▸ Request: Extract all lines containing "part".

▸ Data lines:
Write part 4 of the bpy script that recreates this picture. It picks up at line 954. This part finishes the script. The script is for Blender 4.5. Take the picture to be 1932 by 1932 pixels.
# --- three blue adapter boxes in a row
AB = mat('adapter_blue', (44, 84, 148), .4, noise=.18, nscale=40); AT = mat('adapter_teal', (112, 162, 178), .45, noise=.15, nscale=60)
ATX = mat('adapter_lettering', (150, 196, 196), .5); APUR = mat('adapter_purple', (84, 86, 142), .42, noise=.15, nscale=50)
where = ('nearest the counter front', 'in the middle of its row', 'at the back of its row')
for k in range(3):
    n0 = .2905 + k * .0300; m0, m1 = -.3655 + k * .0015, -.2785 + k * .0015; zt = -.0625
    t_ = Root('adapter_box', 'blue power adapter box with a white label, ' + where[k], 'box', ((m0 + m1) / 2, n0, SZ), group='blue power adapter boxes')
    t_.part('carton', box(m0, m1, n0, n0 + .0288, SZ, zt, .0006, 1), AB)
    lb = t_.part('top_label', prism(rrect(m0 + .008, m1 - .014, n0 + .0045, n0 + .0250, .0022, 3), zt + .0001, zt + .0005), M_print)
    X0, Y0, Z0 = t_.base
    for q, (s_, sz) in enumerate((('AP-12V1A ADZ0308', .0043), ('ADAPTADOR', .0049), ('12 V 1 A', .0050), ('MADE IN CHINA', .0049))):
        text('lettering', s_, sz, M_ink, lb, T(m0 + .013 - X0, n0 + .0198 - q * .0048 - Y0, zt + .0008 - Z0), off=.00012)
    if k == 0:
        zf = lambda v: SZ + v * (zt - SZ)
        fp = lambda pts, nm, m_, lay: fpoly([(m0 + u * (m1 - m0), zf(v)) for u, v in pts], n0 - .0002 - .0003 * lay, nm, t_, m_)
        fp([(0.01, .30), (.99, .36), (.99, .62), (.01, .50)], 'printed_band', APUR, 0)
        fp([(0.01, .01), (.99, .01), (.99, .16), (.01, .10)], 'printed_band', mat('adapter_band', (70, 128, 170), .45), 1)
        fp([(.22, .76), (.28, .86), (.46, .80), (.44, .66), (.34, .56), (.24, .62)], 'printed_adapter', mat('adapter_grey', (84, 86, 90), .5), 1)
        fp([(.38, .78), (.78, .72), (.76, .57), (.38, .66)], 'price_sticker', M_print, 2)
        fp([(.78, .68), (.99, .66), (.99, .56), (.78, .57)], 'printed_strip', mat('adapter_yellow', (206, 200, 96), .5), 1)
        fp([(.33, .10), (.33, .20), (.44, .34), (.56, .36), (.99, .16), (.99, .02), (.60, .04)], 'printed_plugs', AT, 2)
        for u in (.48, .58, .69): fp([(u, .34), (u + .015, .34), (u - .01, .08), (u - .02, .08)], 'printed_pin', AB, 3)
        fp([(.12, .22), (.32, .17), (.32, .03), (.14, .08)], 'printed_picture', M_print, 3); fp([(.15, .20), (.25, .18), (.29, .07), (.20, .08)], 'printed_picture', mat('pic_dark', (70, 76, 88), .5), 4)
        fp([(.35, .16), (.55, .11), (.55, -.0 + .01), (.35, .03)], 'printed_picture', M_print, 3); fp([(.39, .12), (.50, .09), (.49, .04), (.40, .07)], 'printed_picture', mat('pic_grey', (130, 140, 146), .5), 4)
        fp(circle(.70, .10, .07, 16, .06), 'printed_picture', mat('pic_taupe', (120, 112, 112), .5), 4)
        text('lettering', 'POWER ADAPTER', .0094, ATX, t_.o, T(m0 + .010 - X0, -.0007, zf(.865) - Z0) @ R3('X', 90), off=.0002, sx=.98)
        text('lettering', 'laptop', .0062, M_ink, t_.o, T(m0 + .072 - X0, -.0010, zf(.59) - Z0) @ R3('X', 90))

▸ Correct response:
Write part 4 of the bpy script that recreates this picture. It picks up at line 954. This part finishes the script. The script is for Blender 4.5. Take the picture to be 1932 by 1932 pixels.
    t_.part('carton', box(m0, m1, n0, n0 + .0288, SZ, zt, .0006, 1), AB)
    lb = t_.part('top_label', prism(rrect(m0 + .008, m1 - .014, n0 + .0045, n0 + .0250, .0022, 3), zt + .0001, zt + .0005), M_print)